With the success of current Government budgetary policy there is, of course, the danger that complacency might set in. I can assure the House that this will not be allowed happen. As I stated in this House during my reply to the Second Stage debate on the Finance Bill, there is no room to relax on the budgetary front. Expectations in some quarters that economic developments will substantially remove the need for budgetary adjustments next year are unfounded and simply unrealistic. While the ultimate size of any budgetary adjustment next year will depend on how the economy performs over the full year and on international economic developments, it is clear a significant gap will remain to be bridged to reduce Exchequer borrowing and debt to sustainable levels.
It was against that background that the present series of expenditure reviews, currently at an advanced stage, were initiated.
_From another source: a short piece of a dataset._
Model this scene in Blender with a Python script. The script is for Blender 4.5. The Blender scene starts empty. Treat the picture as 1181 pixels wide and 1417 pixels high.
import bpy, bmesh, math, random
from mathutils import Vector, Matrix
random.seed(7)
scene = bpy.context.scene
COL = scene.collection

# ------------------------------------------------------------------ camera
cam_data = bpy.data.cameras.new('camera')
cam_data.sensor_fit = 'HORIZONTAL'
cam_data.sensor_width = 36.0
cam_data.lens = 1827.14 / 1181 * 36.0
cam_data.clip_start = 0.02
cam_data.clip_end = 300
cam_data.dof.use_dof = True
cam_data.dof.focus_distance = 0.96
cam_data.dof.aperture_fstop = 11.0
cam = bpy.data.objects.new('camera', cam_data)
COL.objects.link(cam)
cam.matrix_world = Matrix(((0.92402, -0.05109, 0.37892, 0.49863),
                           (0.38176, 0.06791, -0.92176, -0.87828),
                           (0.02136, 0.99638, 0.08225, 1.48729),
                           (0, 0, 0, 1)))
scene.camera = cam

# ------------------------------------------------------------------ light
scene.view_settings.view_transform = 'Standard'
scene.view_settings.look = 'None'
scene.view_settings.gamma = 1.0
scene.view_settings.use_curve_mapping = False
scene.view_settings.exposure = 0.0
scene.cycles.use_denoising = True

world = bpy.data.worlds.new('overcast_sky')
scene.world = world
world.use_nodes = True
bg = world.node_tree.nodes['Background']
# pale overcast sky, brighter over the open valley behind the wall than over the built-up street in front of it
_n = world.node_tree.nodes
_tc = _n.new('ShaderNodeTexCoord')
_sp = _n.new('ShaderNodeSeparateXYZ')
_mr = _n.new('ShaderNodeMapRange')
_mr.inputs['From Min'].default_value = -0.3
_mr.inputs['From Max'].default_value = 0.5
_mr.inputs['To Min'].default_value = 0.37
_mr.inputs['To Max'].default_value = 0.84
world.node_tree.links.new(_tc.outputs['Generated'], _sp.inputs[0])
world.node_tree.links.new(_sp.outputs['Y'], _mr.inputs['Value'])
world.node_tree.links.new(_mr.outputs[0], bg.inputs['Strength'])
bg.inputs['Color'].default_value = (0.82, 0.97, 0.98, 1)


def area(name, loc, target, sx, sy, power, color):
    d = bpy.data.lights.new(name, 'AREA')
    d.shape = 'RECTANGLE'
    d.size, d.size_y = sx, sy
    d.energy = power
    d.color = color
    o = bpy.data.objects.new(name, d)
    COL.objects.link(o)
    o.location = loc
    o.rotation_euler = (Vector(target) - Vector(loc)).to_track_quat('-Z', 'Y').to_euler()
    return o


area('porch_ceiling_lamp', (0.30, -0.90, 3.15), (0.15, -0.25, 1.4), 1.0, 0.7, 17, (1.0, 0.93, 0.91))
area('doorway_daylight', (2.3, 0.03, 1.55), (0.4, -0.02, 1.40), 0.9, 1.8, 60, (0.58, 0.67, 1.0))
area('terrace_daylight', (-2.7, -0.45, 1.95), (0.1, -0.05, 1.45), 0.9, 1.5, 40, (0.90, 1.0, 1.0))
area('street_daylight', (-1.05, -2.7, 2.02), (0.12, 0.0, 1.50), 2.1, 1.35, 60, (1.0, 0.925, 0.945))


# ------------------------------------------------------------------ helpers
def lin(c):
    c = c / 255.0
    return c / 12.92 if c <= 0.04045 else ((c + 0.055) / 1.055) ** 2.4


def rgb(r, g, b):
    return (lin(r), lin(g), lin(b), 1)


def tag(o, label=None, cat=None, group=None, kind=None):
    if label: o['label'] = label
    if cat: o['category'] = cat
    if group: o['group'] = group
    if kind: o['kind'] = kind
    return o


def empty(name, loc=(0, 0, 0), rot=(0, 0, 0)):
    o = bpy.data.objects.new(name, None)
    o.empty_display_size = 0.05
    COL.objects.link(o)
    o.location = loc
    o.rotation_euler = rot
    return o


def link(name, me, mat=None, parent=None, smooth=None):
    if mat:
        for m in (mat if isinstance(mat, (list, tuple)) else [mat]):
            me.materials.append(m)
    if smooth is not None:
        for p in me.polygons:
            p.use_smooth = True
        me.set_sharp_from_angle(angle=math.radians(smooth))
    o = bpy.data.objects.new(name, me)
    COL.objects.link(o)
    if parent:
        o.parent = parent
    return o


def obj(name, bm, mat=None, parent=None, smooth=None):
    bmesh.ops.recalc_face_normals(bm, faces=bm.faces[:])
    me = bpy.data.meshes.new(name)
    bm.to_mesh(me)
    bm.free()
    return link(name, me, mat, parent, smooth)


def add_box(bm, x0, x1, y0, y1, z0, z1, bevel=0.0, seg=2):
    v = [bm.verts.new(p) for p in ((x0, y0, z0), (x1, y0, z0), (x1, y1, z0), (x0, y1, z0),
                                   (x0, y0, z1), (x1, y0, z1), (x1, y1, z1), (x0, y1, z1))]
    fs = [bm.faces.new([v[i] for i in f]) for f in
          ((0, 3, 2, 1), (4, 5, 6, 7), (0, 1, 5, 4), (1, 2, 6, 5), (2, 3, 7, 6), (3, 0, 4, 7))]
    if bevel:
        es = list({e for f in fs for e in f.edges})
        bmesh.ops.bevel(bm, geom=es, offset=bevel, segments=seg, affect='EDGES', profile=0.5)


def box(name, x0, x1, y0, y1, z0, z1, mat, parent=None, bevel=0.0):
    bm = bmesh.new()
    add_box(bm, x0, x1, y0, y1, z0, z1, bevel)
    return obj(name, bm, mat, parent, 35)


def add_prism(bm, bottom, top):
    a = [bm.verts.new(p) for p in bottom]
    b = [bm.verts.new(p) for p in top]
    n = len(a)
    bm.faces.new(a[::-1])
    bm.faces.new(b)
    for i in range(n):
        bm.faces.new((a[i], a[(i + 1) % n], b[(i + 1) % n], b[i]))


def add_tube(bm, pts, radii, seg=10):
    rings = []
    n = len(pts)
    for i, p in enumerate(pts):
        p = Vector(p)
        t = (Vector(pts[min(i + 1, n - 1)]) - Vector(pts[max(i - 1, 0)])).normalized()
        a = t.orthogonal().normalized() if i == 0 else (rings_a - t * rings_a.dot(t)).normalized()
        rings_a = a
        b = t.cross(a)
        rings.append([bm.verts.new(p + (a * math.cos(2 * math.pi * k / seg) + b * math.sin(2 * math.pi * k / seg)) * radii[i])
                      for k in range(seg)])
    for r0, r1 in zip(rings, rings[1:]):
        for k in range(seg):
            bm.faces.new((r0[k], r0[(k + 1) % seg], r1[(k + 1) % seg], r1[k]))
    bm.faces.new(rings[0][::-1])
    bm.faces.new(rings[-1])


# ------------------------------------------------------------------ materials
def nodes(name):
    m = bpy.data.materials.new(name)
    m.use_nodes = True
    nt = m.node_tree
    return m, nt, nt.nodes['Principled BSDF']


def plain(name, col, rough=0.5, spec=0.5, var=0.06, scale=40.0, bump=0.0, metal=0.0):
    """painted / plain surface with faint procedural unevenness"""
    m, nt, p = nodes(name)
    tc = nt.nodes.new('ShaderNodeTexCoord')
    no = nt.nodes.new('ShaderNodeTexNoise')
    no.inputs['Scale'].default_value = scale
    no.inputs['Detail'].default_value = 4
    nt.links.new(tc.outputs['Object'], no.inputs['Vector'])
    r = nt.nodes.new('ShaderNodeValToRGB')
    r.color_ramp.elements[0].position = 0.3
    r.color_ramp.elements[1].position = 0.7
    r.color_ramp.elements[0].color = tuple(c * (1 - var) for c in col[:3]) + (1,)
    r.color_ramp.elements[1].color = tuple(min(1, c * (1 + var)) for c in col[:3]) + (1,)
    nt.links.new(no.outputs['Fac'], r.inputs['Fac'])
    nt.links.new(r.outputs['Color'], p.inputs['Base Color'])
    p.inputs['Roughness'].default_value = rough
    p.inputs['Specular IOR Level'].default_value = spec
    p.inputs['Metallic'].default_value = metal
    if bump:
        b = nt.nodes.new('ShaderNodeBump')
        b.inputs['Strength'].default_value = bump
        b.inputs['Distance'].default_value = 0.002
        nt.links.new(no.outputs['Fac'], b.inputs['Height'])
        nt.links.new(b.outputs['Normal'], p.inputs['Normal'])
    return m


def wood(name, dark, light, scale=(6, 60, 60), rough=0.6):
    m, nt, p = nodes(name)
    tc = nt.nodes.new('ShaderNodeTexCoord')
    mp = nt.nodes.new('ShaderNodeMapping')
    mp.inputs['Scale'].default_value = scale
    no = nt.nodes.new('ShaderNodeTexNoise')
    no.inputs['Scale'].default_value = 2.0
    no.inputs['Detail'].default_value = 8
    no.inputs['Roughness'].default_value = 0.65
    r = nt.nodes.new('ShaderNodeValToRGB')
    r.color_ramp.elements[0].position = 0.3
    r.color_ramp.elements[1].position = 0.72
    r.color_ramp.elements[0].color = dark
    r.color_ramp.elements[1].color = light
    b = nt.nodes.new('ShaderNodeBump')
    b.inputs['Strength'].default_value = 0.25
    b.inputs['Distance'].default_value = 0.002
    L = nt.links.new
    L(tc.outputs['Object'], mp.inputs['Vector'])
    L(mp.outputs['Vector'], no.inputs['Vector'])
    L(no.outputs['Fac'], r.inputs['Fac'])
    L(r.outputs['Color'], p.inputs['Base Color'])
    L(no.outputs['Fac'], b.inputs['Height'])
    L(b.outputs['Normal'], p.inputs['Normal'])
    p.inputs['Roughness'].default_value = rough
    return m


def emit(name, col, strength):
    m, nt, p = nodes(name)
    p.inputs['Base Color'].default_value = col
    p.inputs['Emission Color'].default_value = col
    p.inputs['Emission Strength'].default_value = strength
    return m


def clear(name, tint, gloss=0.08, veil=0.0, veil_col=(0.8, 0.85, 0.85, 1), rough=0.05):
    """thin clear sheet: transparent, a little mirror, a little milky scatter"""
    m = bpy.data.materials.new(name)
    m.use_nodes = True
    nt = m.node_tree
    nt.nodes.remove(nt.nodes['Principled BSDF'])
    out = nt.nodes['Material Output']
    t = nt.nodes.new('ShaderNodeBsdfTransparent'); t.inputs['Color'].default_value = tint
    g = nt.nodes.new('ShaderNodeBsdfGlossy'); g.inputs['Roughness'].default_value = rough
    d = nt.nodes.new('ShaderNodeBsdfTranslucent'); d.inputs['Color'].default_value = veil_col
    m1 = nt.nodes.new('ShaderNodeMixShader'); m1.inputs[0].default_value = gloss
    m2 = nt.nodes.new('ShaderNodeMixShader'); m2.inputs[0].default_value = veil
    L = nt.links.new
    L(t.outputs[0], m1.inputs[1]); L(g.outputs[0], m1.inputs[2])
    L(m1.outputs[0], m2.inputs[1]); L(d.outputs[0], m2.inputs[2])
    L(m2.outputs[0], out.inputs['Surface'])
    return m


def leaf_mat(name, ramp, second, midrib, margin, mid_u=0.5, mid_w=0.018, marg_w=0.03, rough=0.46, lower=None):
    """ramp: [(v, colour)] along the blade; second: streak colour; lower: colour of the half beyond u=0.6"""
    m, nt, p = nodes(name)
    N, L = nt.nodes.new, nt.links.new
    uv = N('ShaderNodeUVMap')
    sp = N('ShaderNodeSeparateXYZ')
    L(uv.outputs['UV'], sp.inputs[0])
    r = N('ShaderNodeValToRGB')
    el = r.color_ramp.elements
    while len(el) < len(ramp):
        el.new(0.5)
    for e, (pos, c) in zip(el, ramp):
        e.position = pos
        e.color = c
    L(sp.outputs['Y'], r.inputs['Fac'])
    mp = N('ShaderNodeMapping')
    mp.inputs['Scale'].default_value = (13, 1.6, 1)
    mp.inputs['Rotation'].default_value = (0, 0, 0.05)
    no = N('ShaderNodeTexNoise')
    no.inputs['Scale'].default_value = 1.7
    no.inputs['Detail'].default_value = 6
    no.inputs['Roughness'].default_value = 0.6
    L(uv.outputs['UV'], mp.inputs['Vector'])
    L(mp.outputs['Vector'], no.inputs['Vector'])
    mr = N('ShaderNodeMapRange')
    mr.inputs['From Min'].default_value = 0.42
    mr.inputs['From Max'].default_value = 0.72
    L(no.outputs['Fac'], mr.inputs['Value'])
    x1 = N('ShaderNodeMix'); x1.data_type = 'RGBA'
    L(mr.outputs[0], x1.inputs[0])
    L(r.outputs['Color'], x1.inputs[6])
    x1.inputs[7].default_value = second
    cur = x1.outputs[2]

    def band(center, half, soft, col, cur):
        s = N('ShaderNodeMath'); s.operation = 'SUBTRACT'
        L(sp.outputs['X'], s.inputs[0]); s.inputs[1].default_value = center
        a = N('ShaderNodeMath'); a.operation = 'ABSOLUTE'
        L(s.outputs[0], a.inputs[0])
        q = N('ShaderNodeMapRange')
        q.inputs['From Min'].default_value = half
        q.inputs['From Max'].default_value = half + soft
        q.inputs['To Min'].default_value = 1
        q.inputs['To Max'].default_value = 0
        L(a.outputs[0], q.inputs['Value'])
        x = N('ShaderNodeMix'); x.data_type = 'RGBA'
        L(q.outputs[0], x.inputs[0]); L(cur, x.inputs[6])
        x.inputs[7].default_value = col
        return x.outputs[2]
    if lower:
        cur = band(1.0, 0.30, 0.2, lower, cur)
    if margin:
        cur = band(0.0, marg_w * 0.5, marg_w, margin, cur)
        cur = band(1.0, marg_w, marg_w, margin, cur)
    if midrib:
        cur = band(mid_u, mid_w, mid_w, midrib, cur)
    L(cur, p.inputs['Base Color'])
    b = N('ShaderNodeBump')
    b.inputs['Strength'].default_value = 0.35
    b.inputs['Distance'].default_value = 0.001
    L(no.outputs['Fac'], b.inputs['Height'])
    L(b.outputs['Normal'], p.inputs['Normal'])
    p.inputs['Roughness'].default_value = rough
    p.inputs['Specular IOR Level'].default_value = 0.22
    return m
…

As with last year's successful review process, the Government are examining all expenditure programmes in detail with a view to securing further expenditure reductions in 1989 and to ensure the efficient and effective use of the limited resources at our disposal.
That concludes my remarks at this stage of the debate. I have not thought it necessary to refer to matters covered by the other small Votes of the group, but if Deputies wish to raise any points on these, I will address them as best I can when I am dealing with any other items raised during the course of this debate. I commend these Estimates to the House.